Reposted from some strikers:
AN OPEN LETTER TO UC GRAD STUDENTS—
This coming week, our union—United Auto Workers Local 2865—has called
a system-wide strike in protest of unfair labor practices (ULPs) by the
university. Although particular grievances differ from campus to
campus, in aggregate, they concern the university’s unwillingness to
bargain over key aspects of our employment, including class size and the
length of our workweek. Also at issue is the university’s history of
illegal intimidation of student workers. For example, this past
November, an administrator at UCLA threatened overseas students with the
loss of their visas for participating in a sympathy strike—a claim as
insulting as it was untrue.
The reasons for striking are serious, but also banal. By any measure,
our labor is appallingly undervalued by the managers of the UC, its
remuneration calibrated neither to the ballooning costs of living in
present-day California nor to the wages of our peers at equivalent
out-of-state universities. Nonetheless, many of us persist in believing
that, no matter how untenable or degrading, our working conditions can
always be tolerated, since they are only temporary, lasting no longer
than our apprenticeships. The ideology of grad school rationalizes this
deficit as the price of shelter from the “working world,” of which the
academy is surely the opposite. Those who do not support the strike will
claim that grad students are not workers at all, but rather
professionals in the chrysalis stage of a post-laborious life cycle.

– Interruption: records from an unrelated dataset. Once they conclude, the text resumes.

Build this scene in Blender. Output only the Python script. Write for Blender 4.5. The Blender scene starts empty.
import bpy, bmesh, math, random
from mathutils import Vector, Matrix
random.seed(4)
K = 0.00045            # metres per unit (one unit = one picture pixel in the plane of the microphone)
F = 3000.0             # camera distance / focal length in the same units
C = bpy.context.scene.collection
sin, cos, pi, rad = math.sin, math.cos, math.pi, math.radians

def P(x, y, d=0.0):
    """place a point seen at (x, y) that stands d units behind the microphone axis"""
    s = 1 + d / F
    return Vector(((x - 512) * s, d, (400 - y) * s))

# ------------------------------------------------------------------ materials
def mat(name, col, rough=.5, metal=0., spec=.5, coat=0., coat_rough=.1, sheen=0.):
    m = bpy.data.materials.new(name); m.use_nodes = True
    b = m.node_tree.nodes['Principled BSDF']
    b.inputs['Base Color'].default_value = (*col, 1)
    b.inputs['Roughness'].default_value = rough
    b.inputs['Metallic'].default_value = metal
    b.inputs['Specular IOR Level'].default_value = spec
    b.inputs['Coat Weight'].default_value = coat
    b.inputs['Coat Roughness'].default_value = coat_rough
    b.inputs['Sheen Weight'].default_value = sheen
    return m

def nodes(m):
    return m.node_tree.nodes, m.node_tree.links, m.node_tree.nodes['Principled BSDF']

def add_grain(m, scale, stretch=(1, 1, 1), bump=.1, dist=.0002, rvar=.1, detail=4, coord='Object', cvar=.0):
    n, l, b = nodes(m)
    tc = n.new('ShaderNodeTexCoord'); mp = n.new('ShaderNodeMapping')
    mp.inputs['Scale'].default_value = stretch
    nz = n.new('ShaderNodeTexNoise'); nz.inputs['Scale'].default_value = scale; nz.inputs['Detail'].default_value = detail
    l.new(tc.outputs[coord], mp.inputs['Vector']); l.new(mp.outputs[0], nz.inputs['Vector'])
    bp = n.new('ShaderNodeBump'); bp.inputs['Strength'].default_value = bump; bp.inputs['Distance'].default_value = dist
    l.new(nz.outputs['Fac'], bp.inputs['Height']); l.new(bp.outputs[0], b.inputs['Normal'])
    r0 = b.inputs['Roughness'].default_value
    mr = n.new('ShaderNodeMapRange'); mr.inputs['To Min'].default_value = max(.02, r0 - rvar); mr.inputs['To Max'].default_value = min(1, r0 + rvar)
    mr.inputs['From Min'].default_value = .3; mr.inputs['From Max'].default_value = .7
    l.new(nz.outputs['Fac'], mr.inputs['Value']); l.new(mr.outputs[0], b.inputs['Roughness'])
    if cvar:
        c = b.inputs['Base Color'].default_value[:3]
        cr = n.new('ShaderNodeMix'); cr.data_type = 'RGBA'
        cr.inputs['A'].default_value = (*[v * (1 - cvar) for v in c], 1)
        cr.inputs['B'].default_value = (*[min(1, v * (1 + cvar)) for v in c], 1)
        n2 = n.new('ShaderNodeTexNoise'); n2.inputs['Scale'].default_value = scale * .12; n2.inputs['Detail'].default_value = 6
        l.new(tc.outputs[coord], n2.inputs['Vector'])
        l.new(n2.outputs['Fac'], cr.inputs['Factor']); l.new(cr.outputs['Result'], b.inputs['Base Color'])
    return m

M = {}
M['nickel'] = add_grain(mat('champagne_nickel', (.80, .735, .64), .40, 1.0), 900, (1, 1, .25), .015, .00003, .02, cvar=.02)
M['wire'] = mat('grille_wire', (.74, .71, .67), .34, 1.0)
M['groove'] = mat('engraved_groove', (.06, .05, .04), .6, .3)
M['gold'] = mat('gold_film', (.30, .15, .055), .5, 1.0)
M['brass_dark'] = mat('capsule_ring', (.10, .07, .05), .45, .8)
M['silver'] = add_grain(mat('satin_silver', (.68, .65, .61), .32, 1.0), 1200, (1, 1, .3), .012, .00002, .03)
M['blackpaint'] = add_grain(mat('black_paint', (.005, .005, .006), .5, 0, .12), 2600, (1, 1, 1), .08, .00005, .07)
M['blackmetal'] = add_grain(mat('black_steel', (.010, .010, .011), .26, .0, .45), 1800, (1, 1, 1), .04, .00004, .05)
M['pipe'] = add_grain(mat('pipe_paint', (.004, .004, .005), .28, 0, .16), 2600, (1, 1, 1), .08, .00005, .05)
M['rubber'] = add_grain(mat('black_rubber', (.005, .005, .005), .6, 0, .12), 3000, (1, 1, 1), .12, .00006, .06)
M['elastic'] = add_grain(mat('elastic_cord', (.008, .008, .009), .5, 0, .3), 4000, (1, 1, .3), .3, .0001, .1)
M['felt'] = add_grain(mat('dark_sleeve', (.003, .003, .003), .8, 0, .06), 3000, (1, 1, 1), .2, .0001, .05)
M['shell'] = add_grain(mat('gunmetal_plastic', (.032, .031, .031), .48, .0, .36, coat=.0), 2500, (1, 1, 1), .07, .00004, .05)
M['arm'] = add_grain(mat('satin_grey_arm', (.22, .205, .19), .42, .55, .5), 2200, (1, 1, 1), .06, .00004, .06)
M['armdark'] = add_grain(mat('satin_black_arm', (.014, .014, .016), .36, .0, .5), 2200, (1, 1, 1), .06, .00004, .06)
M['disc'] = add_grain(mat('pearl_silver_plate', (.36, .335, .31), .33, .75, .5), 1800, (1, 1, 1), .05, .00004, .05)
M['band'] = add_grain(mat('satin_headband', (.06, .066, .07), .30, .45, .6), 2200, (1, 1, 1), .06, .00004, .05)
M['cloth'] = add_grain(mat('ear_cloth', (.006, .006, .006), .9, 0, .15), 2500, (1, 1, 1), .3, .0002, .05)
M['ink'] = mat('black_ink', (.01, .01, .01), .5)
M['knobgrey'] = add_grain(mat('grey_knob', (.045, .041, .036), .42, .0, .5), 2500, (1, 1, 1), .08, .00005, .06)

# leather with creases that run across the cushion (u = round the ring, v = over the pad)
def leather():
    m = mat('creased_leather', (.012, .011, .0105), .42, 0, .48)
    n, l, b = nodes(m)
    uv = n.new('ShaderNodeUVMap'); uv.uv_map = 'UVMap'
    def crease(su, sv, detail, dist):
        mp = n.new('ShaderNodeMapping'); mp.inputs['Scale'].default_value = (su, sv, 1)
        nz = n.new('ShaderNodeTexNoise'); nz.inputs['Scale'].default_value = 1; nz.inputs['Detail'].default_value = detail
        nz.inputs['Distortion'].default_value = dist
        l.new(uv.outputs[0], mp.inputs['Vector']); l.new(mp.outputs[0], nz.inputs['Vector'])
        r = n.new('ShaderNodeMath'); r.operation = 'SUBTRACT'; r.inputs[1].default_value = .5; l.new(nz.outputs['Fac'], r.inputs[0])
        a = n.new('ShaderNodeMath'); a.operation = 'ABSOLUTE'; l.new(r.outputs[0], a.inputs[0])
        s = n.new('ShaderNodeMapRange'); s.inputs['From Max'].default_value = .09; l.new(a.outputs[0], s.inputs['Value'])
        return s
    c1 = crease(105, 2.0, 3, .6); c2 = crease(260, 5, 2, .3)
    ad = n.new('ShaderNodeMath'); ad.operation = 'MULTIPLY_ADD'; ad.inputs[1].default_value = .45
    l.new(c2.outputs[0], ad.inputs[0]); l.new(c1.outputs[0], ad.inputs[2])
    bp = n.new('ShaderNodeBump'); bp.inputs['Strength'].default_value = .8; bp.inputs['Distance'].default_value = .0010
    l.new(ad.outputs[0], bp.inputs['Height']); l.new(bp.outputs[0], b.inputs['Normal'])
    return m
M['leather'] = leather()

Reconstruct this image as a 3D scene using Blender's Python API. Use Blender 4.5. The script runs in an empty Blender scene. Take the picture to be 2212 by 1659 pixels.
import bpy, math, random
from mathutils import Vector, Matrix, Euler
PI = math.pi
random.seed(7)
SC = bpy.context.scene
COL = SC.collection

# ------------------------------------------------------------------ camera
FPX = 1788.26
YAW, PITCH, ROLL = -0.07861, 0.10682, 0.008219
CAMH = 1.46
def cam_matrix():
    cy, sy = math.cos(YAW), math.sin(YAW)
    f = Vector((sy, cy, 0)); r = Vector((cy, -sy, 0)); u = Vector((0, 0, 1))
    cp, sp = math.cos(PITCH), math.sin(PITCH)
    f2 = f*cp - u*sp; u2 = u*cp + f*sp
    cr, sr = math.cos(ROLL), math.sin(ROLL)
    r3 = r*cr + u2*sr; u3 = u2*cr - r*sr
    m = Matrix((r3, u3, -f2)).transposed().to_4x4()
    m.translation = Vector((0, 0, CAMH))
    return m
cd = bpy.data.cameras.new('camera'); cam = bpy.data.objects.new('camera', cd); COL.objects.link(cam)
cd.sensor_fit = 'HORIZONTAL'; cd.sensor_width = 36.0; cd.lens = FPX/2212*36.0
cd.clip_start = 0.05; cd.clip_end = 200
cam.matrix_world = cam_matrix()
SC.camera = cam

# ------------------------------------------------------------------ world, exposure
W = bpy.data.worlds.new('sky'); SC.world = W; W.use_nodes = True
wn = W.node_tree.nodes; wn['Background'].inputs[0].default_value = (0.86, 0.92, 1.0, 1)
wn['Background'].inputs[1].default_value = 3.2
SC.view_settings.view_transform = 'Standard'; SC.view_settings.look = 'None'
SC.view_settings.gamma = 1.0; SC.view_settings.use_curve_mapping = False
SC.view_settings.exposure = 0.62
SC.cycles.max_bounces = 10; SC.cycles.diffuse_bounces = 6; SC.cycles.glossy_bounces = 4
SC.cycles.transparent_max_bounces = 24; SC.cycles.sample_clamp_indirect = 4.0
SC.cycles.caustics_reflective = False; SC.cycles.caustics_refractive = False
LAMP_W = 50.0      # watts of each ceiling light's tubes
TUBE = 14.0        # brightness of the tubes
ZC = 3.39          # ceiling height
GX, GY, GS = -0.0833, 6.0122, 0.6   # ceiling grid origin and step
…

Labor is the fate of the unlucky, the futureless, the unspecial—of all
who fail admittance to the academy, or who find themselves passed over
in the competition for grants, honors, and jobs. Today’s strikers,
tomorrow’s adjuncts.
The academy has always warmed to such delusions. To exist,
universities depend on the extraction of un- and underpaid labor from
students and faculty, exploiting a population convinced of its special
intelligence and competitive edge. Fear of imposture, of mere adequacy,
is the coin of the academic realm. As minter of this coin, the
university holds its subjects in a state of blind dependency: students
compete for the attention of a shrinking pool of professionals
(part-time instructors currently outnumber tenure-track faculty by a
ration of four to one), while the latter scurry to commodify the
drippings of a hive-mind on the brink of colony collapse. A
population that does not recognize itself as working will not mind
working harder, longer, and more obediently, whatever the personal cost. For
many grad students, the very idea of a contract governing the limits
and conditions of our labor is a source of skepticism, and even
derision. This system is not an alternative to the working world; it is the model every employer would eagerly adopt.
Far from prefiguring an emancipated society, the university offers a
foretaste of the total domination of workers by management.
Perhaps our peers are right: perhaps we strikers are the futureless, the luckless, the unspecial. To which we should reply—Yes, and so are you! Of
course, logic dictates that some of us will be retained by the academy
as its favored prodigies; that some of us will best our peers on a
tightening job market; that odds will always (ever) be in someone’s
favor. But this is not a logic, not a system, that we could ever
willingly endorse. The university profits by our atomization, our
disunity; it encourages our delusions of specialness, our faith in
anointment and meritocratic providence; it thrives on our belief,
against every shred of evidence, that we are not workers. We are striking because we are workers.
We are striking, not to withdraw our labor arbitrarily, but so that we
can find each other outside the walls of the academy. We are striking so
that we do not to end up like the fortunate ones.
There are no fair labor practices in the academy or anywhere else;
there are only the gains we win for ourselves, together, fighting.